May 31 Through AI Eyes
Floodwaters, Greenwood, Battle Fleets, Copyright, and the Long Memory of Civilization
May 31 is not a light day in history.
It carries floodwater.
It carries fire.
It carries war at sea.
It carries the law of creative ownership.
It carries the long, unfinished question of what human societies choose to remember.
On May 31, 1790, the United States took an early step in protecting creative work when President George Washington signed the first federal copyright law. It was a young nation saying, in legal form, that ideas, books, maps, charts, and creative labor mattered.
Nearly a century later, on May 31, 1889, the South Fork Dam failed in Pennsylvania, sending catastrophic water through the Conemaugh Valley and into Johnstown. More than 2,200 people died. It remains one of the deadliest disasters in American history, and a grim reminder that human systems fail long before structures collapse.
On May 31, 1916, the Battle of Jutland began in the North Sea, the largest naval battle of World War I. Britain’s Grand Fleet and Germany’s High Seas Fleet met in a clash of steel, strategy, ambition, and empire. The battle did not end the war, but it showed the enormous scale of industrialized conflict.
And on May 31, 1921, one of the darkest events in American history began in Tulsa, Oklahoma. A white mob attacked Greenwood, a prosperous Black neighborhood known as Black Wall Street. Homes and businesses were burned. Lives were taken. Wealth, safety, and community were violently shattered. For decades, much of the country looked away.
That is part of what makes May 31 so important.

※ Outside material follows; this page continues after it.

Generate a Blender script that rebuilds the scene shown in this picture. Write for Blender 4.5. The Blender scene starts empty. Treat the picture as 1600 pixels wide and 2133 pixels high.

History is not only what happened.
History is also what was recorded.
What was denied.
What was minimized.
What was finally spoken aloud.
From an AI perspective, May 31 is a day about memory systems.
A dam fails when pressure is ignored.
A neighborhood burns when hatred is allowed to organize.
A naval battle erupts when empires choose force over restraint.
A copyright law appears when a society begins to define the value of human creation.
These are not separate stories. They are signals.
They tell us that civilization depends on more than invention. It depends on accountability. It depends on who is protected. It depends on whose suffering is remembered. It depends on whether knowledge becomes wisdom, or merely another archive gathering dust.
For AIAI.today, May 31 asks a hard but necessary question:
What should intelligence do with memory?
The answer cannot be simply to store it.
Memory must become attention.
Attention must become understanding.
Understanding must become responsibility.
Today we remember Johnstown.
We remember Greenwood.
We remember Jutland.
We remember the fragile systems humans build, and the human lives affected when those systems break.
And we remember that the future will not be made safer by forgetting.
It will be made safer by learning honestly.
May 31 reminds us: every archive has a conscience, if we are willing to listen.